Jay Cooke State Park

The swinging bridge at Jay Cooke State Park, c. 1930s. (Image: Zenith City Press)

Jay Cooke State Park, located about ten miles southwest of Duluth on the St. Louis River, includes 8,938 acres of forested land. The park spans both sides of the river from the western edge of Fond du Lac to the town of Carlton, Minnesota. The focal point of the park is the river, which flows over the ancient bedrock exposing stunning rock formations created by eons of seismic activity and erosion.

The park takes its name from Philadelphia financier Jay Cooke, whose investments helped spur the development of Duluth in the 1860s. Cooke’s largest investment was financing construction of the Northern Pacific Railroad, which promoters planned to build from Carlton, Minnesota, west to the Pacific Ocean. While visiting the area to see where the railroad would start, Cooke recognized that the surging waters of the St. Louis River’s rapids above Fond du Lac (also called the “dalles”) could produce electricity to power nearby towns. Cooke purchased thousands of acres along the river but did not live long enough to see his vision realized. His land was purchased in 1902 by a group of investors including C. C. Cokefair. They formed the Great Northern Power Company, built a dam near the town of Thomson, and began generating electricity in 1906.

In 1915 the company, by this time the St. Louis River Water Power Company, donated to the state 2,350 acres of surplus land along the river. The Minnesota State Legislature passed a bill in the 1915 session creating Jay Cooke State Park and authorizing $15,000 to purchase an additional 4,000 acres. Duluthian F. Rodney Paine was hired as the park’s first manager; in 1926 he became superintendent of Duluth’s park system.

Jay Cooke State Park is best known for its swinging bridge (shown above in a lithographic postcard ca. 1925), first constructed in 1924 by the U.S. Forest Service. The swinging bridge spans a particularly rocky and narrow portion of the river. The bridge’s pylons are made of local stone, and steel cables support the two-hundred-foot span of wood and steel; it is one of just two suspension bridges in all of Minnesota’s state park system. In 1933 the Civilian Conservation Corps (CCC) set up camp in the park while workers constructed picnic sites and completed projects to prevent soil erosion. The following year the CCC rebuilt the park’s famous bridge. The camp closed in 1935 and reopened in 1939, the year the CCC built the park’s River Inn, one of the largest buildings in the state park system and known today as the Oldenburg Interpretive Center. Like the bridge, the inn and its accompanying water tower, latrine, and other structures are all made of logs and stone in the Rustic Style tradition.

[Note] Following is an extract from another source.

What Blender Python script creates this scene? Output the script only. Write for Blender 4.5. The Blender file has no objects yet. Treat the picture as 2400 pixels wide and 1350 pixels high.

In 1945 the state purchased another large piece of land for the park and has since added even more property to the site. Five years later, floodwater damaged the deck of the swinging bridge; it took three years to replace the bridge with a new span whose deck rested seven-and-a-half feet higher than that of the previous bridge. The flood of June 2012, largest on record in the park, again destroyed most of the swinging bridge and caused major damage in many areas of the park. A reconstruction of the bridge, designed to replicate the 1934 span, was completed in November 2013.

As of 2016, the original 2,350 acres of Jay Cooke State Park have grown to nearly 9,000. More than 300,000 people visit Jay Cooke State Park every year, enjoying fifty miles of hiking trails, thirty-two acres of Nordic ski trails, ten miles of snowshoe trails, and more than eighty campsites—and its iconic bridge once again swings over the St. Louis River.

Jay Cooke became the namesake of a Duluth park in 1922 when a statue of Cooke designed by Henry Shrady was placed within an existing triangle at the convergence of Superior Street and London Road. When the triangle was eliminated with the expansion of Interstate 35 through Duluth, Jay Cooke Plaza was created atop a highway tunnel, and the statue now rests there.